Syria's Palmyra in peril as Islamic State seizes ancient city
The advance by Islamic State fighters on the ancient city of Palmyra has raised fears the Syrian world heritage site could be destroyed (AFP Photo/Joseph Eid)

Islamic State group jihadists seized full control of the ancient Syrian city of Palmyra on Thursday, putting the world heritage site and its priceless artefacts at risk of destruction.

The ransacking of Palmyra, a 2,000-year-old former stopping point for caravans on the Silk Road, would be "an enormous loss to humanity," UNESCO head Irina Bokova warned.

The Britain-based Syrian Observatory for Human Rights said IS now controlled half of all territory in the war-torn country.

The capture of Palmyra is the latest blow to efforts to hold back the advancing jihadists, following the fall of Iraq's Ramadi.

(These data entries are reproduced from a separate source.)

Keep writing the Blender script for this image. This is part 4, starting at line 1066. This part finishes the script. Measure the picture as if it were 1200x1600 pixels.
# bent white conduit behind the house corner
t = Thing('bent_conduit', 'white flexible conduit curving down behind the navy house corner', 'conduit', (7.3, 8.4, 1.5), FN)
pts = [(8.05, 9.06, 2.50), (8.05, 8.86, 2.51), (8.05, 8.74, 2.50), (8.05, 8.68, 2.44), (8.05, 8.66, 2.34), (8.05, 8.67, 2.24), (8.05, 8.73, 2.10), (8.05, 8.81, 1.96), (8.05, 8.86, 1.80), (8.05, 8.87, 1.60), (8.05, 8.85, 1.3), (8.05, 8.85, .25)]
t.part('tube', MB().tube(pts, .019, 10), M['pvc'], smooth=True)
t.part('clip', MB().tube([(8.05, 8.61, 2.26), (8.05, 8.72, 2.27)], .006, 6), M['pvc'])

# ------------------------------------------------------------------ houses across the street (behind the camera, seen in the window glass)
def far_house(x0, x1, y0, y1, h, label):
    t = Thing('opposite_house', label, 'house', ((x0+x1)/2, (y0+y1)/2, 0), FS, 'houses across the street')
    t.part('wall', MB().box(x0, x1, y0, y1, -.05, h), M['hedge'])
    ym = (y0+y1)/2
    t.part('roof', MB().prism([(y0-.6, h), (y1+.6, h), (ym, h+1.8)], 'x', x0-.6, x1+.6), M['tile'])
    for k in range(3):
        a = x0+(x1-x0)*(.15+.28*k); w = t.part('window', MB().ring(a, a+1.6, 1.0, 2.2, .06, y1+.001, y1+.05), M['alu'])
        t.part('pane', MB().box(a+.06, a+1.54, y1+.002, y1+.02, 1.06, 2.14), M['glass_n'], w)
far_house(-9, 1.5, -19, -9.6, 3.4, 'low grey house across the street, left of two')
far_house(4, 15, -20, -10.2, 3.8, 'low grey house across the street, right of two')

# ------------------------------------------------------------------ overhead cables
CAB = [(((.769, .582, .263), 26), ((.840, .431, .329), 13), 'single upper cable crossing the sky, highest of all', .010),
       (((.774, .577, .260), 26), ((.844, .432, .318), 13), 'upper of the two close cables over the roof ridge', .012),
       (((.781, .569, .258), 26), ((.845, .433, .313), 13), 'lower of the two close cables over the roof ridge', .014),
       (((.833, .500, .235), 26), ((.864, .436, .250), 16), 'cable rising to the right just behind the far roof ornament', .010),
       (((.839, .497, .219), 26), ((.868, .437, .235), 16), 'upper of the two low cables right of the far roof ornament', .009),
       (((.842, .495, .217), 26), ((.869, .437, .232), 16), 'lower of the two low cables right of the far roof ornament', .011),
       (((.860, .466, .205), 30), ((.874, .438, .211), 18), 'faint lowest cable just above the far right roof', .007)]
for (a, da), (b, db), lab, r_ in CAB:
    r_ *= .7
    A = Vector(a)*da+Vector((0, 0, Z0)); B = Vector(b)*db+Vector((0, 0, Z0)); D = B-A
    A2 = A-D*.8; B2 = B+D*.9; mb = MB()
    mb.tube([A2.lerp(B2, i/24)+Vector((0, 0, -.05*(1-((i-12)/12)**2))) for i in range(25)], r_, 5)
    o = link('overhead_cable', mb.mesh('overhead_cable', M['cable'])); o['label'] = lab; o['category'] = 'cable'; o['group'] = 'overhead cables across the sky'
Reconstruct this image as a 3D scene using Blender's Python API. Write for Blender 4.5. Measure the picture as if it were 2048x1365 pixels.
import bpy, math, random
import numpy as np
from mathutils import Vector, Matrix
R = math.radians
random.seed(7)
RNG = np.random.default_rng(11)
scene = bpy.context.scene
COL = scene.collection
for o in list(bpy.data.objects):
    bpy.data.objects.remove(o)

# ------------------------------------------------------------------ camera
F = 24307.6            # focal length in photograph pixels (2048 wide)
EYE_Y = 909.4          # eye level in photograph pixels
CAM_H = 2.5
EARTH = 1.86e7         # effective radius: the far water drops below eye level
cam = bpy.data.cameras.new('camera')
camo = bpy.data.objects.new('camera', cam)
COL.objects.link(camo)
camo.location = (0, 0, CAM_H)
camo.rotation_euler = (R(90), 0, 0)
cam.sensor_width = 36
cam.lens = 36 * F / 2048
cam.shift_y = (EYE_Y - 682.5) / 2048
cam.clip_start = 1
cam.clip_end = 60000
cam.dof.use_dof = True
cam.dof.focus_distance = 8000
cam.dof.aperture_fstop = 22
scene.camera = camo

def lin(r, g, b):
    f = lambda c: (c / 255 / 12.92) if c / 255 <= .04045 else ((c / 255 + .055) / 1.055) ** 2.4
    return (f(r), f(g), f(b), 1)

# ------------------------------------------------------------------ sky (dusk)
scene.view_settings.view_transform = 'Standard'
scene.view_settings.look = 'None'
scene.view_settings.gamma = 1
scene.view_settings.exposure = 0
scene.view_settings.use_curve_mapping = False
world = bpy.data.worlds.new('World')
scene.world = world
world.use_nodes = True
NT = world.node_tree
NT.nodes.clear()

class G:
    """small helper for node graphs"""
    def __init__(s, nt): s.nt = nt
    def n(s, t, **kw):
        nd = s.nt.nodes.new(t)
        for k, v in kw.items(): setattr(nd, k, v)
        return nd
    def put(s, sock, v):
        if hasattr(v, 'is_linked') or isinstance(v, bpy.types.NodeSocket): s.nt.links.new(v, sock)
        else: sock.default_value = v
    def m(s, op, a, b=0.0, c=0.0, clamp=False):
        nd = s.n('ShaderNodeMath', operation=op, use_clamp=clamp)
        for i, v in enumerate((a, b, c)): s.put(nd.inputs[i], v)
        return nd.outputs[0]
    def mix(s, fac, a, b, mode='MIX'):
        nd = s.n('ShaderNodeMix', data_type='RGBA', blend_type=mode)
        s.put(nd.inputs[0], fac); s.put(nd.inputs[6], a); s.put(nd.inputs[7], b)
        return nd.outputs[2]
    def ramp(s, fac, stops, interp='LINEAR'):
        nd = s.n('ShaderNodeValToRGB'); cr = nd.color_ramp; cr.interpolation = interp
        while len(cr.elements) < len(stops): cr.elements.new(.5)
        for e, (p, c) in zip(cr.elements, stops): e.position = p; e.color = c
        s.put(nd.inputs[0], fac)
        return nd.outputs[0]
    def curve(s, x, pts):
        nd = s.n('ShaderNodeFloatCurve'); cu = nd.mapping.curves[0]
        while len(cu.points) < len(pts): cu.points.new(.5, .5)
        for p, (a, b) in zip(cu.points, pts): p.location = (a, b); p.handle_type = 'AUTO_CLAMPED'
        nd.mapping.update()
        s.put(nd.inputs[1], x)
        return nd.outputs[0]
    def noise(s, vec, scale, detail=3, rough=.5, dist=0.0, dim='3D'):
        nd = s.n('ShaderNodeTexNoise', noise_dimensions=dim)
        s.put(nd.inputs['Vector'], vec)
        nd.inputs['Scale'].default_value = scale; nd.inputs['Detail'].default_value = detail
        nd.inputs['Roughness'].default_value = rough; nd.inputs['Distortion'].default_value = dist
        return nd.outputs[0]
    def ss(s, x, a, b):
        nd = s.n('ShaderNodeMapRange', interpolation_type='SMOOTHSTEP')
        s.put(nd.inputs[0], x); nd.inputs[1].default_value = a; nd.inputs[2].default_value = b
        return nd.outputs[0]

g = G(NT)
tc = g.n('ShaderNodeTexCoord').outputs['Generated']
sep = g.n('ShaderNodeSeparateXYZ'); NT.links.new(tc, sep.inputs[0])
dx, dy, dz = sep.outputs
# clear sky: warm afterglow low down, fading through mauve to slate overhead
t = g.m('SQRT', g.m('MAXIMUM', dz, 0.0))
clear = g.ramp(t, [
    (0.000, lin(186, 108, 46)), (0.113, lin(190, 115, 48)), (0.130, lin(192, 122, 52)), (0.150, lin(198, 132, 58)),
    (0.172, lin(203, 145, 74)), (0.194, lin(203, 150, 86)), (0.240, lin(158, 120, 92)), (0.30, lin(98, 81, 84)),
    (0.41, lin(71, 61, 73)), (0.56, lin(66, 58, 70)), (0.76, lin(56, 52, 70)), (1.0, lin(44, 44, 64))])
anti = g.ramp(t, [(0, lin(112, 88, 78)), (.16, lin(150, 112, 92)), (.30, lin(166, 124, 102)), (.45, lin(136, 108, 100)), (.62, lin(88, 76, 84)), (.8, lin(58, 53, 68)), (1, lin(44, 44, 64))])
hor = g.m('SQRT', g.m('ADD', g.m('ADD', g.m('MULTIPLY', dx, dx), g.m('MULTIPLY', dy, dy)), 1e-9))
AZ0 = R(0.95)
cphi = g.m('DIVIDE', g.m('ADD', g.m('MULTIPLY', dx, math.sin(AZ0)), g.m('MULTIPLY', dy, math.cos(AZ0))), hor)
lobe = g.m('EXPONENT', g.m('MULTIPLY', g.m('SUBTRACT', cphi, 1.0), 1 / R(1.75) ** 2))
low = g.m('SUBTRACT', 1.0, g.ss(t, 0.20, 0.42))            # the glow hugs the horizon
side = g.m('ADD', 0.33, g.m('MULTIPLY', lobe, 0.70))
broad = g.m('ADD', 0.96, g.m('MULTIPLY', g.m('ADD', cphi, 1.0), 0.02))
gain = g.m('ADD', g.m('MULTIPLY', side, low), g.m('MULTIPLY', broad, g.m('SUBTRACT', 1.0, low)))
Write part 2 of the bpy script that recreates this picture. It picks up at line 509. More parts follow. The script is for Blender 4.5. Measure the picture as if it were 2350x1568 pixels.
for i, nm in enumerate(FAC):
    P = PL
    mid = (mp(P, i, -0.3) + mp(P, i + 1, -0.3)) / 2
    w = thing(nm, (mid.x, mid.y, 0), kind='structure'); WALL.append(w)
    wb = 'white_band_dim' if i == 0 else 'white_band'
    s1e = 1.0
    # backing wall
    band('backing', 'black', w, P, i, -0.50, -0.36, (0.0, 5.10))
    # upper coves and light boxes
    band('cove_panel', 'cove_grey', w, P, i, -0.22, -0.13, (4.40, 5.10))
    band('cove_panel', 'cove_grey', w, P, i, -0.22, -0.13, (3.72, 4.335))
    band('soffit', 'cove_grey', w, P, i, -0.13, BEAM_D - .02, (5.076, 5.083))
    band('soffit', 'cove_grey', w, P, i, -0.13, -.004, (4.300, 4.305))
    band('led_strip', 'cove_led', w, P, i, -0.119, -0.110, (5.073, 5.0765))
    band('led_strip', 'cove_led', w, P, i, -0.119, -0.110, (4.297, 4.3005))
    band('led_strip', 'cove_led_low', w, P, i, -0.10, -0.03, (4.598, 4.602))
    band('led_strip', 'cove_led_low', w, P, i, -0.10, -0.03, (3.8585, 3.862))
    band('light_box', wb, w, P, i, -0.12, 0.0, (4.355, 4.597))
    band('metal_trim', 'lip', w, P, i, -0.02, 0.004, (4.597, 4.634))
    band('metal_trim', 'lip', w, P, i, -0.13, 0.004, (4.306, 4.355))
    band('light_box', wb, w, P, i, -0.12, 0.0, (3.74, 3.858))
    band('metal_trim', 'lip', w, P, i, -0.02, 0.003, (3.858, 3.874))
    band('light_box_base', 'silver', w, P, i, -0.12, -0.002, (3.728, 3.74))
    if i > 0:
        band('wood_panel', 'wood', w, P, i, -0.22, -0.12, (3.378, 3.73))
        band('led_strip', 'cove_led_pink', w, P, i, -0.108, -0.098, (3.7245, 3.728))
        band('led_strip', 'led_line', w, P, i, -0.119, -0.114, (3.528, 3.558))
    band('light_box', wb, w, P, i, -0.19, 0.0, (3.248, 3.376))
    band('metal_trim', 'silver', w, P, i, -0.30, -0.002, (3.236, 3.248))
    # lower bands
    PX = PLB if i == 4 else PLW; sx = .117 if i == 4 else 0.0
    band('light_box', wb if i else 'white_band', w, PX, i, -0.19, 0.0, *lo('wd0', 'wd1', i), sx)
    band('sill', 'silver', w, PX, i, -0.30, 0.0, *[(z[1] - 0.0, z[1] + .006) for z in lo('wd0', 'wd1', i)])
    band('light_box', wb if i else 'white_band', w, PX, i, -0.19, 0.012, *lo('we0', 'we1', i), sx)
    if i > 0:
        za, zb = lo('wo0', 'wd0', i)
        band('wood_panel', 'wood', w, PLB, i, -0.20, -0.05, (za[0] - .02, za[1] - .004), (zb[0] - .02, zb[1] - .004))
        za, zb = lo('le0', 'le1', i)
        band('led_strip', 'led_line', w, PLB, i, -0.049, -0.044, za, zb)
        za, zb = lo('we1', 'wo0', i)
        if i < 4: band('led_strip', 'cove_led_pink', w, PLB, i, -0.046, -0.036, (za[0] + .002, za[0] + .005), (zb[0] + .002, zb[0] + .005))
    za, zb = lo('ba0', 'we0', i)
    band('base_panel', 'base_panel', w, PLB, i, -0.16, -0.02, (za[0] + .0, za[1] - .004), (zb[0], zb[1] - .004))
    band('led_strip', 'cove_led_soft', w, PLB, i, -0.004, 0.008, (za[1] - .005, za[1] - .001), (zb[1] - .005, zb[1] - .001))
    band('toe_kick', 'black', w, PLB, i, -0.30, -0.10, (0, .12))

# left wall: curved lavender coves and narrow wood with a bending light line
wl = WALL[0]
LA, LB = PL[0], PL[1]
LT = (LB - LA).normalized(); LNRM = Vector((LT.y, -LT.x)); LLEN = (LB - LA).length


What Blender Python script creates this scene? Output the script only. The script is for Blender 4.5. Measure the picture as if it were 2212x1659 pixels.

"IS fighters are in all parts of Tadmur, including near the archeological site," Observatory head Rami Abdel Rahman told AFP, using the Arabic name for the city.

Syrian state media said loyalist troops withdrew after "a large number of IS terrorists entered the city".

In an online statement, IS proclaimed its capture of the entire city, which is strategically located at the crossroads of key highways leading west to Damascus and Homs, and east to Iraq.

The Observatory, which relies on a network of sources on the ground, said some residents had headed to the city of Homs but others stayed home, while state media said most of Palmyra's civilians had been evacuated.

IS also seized Palmyra's prison, notorious for the killings of hundreds of regime prisoners in the 1980s and seen as a symbol of oppression during the reign of President Bashar al-Assad's father Hafez al-Assad.

The jihadists, notorious for demolishing archaeological treasures since declaring a "caliphate" last year straddling Iraq and Syria, fought their way into Palmyra on foot after breaking through in the city's north.

- 'Birthplace of civilisation' -

Known in Syria as "the pearl of the desert," Palmyra is home to colonnaded alleys, elaborately decorated tombs, and ancient Greco-Roman ruins.

"At the end of the day, it's the birthplace of human civilisation. It belongs to the whole of humanity and I think everyone today should be worried about what is happening," Bokova said.

The jihadists sparked international outrage this year when they blew up the ancient Assyrian city of Nimrud and smashed artefacts in the museum of Mosul, both in Iraq.

Before Syria's conflict began in March 2011, more than 150,000 tourists visited Palmyra every year

- 'What went wrong?' -

"Palmyra was the number one destination in Syria for all international tour operators," said Maha Qandalaft at Syrian travel agency Adonis.

The pro-government newspaper Al-Watan said Palmyra's capture "shames the international community, which crossed its arms as IS infiltrated the most celebrated historical city in the world".

Fierce clashes in and around Palmyra have cost the lives of at least 462 people, including 71 civilians, 241 regime forces, and 150 jihadists, the Observatory said.

By taking Palmyra, which sits 210 kilometres (130 miles) northeast of Damascus in desert that extends to the Iraqi frontier, IS controls more than 95,000 square kilometres of Syria, according to the monitor.

The jihadist group dominates the provinces of Deir Ezzor and Raqa and has a strong presence in Hasakeh, Aleppo, Homs, and Hama.

It has also seized most of Syria's oil and gas fields, using the income to fund the expansion of its self-styled "caliphate".

The fall of Palmyra came days after the militants took the Iraqi city of Ramadi, their most significant victory since mid-2014 when they conquered swathes of land, sparking a US-led air campaign to support Baghdad.

A US State Department official said the loss of Ramadi would force Washington to take an "extremely hard look" at its strategy against IS.

"You'd have to be delusional not to take something like this and say: 'What went wrong, how do you fix it and how do we correct course to go from here?'," the official told reporters.

The official said Washington would step up its aid to Iraq, including sending 1,000 anti-tank missile systems to help stop suicide car bombs and accelerating its training and equipping of tribal forces to fight IS.

On Thursday, Iraqi forces backed by powerful Shiite militias prepared to launch an offensive to retake Ramadi.